As our Congress continues to shut down government, arguing over debt and health care, while crumbling all sorts of services and parts of the economy, I have been wondering where God is in all this.  We get caught up in labels like Democrat, Republican, Tea Party, and heaven forbid, Socialist, and we use those labels as curse words.  But I have always thought Jesus was not only a man of prayer, but a bit of a socialist – probably not unlike Scudder.  You can imagine how excited I was this week when prayer and Congress started colliding in the news.  The chaplain for the Senate has been offering some fiery prayers these last weeks, and his words seem to be not only reaching our Representatives, but also reaching across America.

What this chaplain, Scudder and Jesus all point to is the hope we see in our vision from Isaiah:  a world where the wolf can live with the lamb, the cow and bear can graze together, and a nursing child can play over the hole of the asp.  This is the Kingdom vision.  But we do not have to wait for the Kingdom after death.  Scudder’s witness reminds us that we can take steps to realize the Kingdom here and now.
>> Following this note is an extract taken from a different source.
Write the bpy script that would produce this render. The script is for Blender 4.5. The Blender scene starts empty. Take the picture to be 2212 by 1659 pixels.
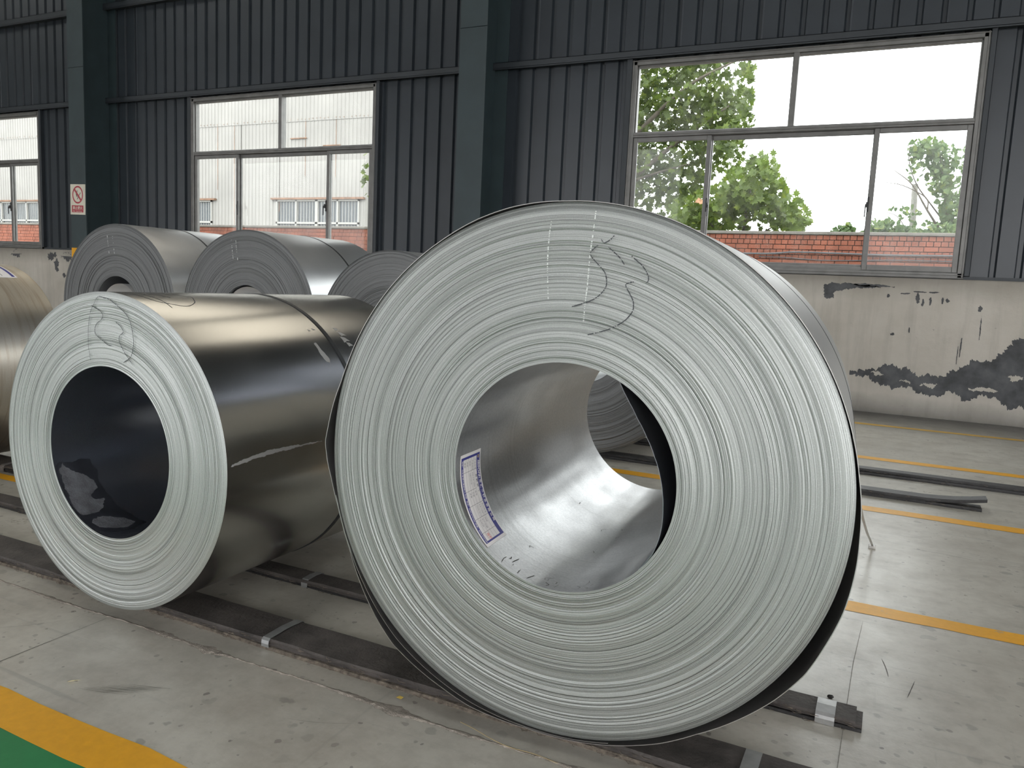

Now, how we get there is a bigger question.  We could be here all day fighting over whose party can do that best.  But that is where Scudder’s life points us most helpfully – to the life of prayer.  Scudder invites us to stop name-calling or stewing and to start praying.  If we can be very busy with prayer, as Scudder suggests, perhaps we might liberate our feet to take those first steps toward the Kingdom here and now.  Amen.